Carlos Santiago Nino, filósofo del derecho argentino, afirmaba que la Constitución es la garantía última del orden y de la paz social. Es un contrato histórico que rige a la sociedad con normas que nadie puede ignorar o cambiar sin la voluntad popular. Así, además de ser un documento jurídico, es el pilar que sostiene las relaciones humanas y regula el poder, protegiendo los derechos de las personas.
La historia nos ha dado ejemplos de que cuando no hay límites se desata la injusticia: desde la época colonial, en la que se impusieron diferencias por encima de los pueblos originarios hasta los conflictos que llevaron a la Segunda Guerra Mundial, cuando la supuesta supremacía de unos sobre otros se volvió política de Estado, arrastrando al mundo a un caos de grandes proporciones.
En México, la historia no es diferente. Las pugnas intestinas y las tentaciones de imponerse por encima de la ley han estado presentes desde la Independencia. En el siglo XIX, Agustín de Iturbide se declaró emperador, en un intento de ejercer un poder absoluto, mientras que, más adelante, en la época de la Reforma, Maximiliano de Habsburgo fue impuesto como emperador de México, con apoyo de los conservadores, que buscaban derrocar al Gobierno constitucional de Benito Juárez.
Estas decisiones, ajenas al marco constitucional, pretendieron poner en manos de unos pocos el destino de toda una nación. Pero, gracias a los grandes movimientos de transformación social, México logró construir un sistema constitucional que evolucionó hasta convertirse en un referente del Estado de derecho en América Latina, teniendo como base la Constitución de 1917, una de las primeras en el mundo en reconocer derechos sociales.
En este sentido, la reforma constitucional sobre la llamada “supremacía constitucional” es una continuación de ese esfuerzo histórico por fortalecer el Estado de derecho. Dicha iniciativa, aprobada ya en el Senado, y cuyo dictamen fue recibido en la Cámara de Diputados para su discusión, tiene como propósito reafirmar que nada ni nadie está por encima de la Constitución.
Para ello, se propone una adición al artículo 105 y una reforma al 107 constitucionales, a fin de establecer con claridad que cualquier reforma a la Carta Magna, aprobada bajo los lineamientos del artículo 135 —es decir, con mayoría calificada en el Congreso de la Unión y la ratificación de cuando menos 17 congresos estatales—, no puede ser impugnada ni suspendida por el Poder Judicial. Esto incluye acciones de inconstitucionalidad, controversias constitucionales y amparos que pretendan paralizar los efectos de estas modificaciones.
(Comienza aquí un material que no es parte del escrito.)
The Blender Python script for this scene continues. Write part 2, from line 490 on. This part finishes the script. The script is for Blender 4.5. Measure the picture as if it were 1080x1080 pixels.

¿Por qué es necesario un cambio como este? No sólo porque las reformas constitucionales son actos soberanos del Constituyente Permanente, sino porque en estos días hemos visto cómo jueces y ministros están recurriendo a interpretaciones legales que rozan con la intromisión en las decisiones del Poder Legislativo, al suspender o modificar temporalmente reformas de amplio consenso.
Este tipo de resoluciones, que pretenden poner freno a decisiones tomadas democráticamente, ponen en tela de juicio el respeto a nuestra Carta Magna, la cual, en su artículo 133, establece que nada ni nadie está por encima suyo, y ahora, con la supremacía constitucional, se protegerá esta garantía al nivel más alto.
Hay que precisar que, en la práctica, la reforma no crea una norma nueva. Lo que busca es hacer explícito aquello que ya se encontraba implícito en nuestra tradición constitucional, tal y como lo establece el artículo 61 de la Ley de Amparo.
La propuesta llega en una coyuntura particular, justo cuando el Poder Judicial de la Federación (PJF) admitió recursos que buscan suspender los efectos de una reforma constitucional. No se trata de quitar facultades a este Poder, sino de establecer que las reformas constitucionales, establecidas bajo los mecanismos que marca el artículo 135, son intocables.
Reforzar la supremacía constitucional no es un ataque a la justicia, sino una medida para proteger el Estado de derecho. El dictamen de la iniciativa sobre supremacía constitucional respetará cada paso del proceso parlamentario en la Cámara de Diputados; es un recordatorio de que el país tiene un orden jurídico claro, y que cada poder tiene límites.
Las autoridades judiciales no pueden interpretar a su antojo las decisiones del Constituyente Permanente ni conceder amparos y suspensiones definitivas sin tener facultades para ello. México necesita un marco aún más claro y sólido para que el Estado de derecho prevalezca. La supremacía constitucional representa esa fortaleza institucional que resguarda al pueblo de cualquier posible abuso.